The council report found pupils taking part MCR Pathways achieved better results in literacy and numeracy and were more likely to stay on past the minimum school-leaving age. The “Talent-taster” programme helps participants raise their expectations and pursue their interests.

Afonso Cardoso arrived from Angola at the age of 15 as an asylum seeker and was paired with Network Rail surveyor Craig Thomson when he started at St Andrew’s Secondary. With Mr Thomson’s support he has now started a manufacturing engineering HNC on his way to becoming an engineer.

Afonso said: “It didn’t take long for us to find things in common. My confidence got a huge boost, so did my English skills. Craig always said ‘keep at it, we’ll find a solution, there is always a way’. Having someone there for you, someone believing in you, that’s what made the difference.”

Councillor Chris Cunningham, City Convener for Education, Skills & Early Years said: “The partnership between MCR Pathways and the council over the last 10 years has had an incredible impact on the lives of the young people who’ve been mentored or been a part of the talent tasters. But the charity in partnership with the council now needs to rapidly expand its pool of mentors, he said. In January , Glasgow City Council set a target of recruiting up to 10% of council employees as mentors.
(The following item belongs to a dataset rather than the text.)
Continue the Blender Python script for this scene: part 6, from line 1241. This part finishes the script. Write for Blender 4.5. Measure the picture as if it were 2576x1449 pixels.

Iain MacRitchie, Founder of MCR Pathways, said volunteer mentors were the key to its success, including winning the People Make Glasgow award at the Herald’s Inspiring City Awards earlier this month. “This is based on the fantastic variety of mentors we have of all ages, professions, jobs and backgrounds. Mentoring relationships can have a profound impact on everyone involved. [Mentors] will themselves experience a life changing difference,” he said.